On Wed, Sep 3, 2014 at 12:04 AM, Nils <list@xxxxxxxxxx> wrote:
So the problem here, as I see it, is that Jack itself is not an NSM aware client.
My perception of NSM always was that it is not strictly bound to jack but jack is another client. If jack would be a NSM client which supports switch and saves it settings in the session folder you can save the samplerate (and the connections, without a special program).
On the other hand that binds a session to specific jack settings again, which is bad. Are there any examples of NSM clients that deal with system-specific settings?
The problem is also in thinking of JACK as something inside a session. I don't think of it that way. Nor do I consider Xorg to be inside the session. JACK is external infrastrucutre.
Having an NSM client that just persists JACK's buffer size and sample rate settings is certainly doable and anyone is welcome to write one--it would indeed be trivial. IMHO it would create more problems than it would solve though. For one thing, you'd have to make sure all the software you use can handle those changes at runtime.
Barring that, NSM would need to have some degraded session mode where everything is killed/restarted upon switching and clients are restarted one-after-the-other in some defined sequence instead of in parallel (to ensure that the jack settings client does its work before any other clients are started). But, again, this is very regressive, and for what? To support one very strange workflow that is already supported just fine by dealing with it 'manually'.
(when I go from recording to mixing I usually change the JACK buffer size... is NSM supposed to do this for me automatically? I don't see how or why it would).
To me this is a non-issue. Same kind of stuff that comes up every time anything is discussed on LAD or LAU... People bring up all these supposedly show-stopping scenarios that in reality either doen't come up or don't matter.

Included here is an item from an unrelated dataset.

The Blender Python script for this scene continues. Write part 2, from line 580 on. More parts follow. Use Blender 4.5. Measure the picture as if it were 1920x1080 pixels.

My oppinon is: it's not a problem until it's a problem. Let's concentrate on the real issues and leave the imaginary ones alone.
Nils
On 03.09.2014 05:49, Filipe Coelho wrote:
On 09/02/2014 11:57 PM, Philipp Überbacher wrote:
I did not know that nsm supports live switching of sessions without
restarting clients, but in case you need to change the jack sample rate
you most likely can't do that anyway.
FYI: You can change sample rate on the fly (e.g. without stopping JACK) if you use JACK2 and switch-master.
When this happens clients will receive buffer-size and sample-rate change callbacks.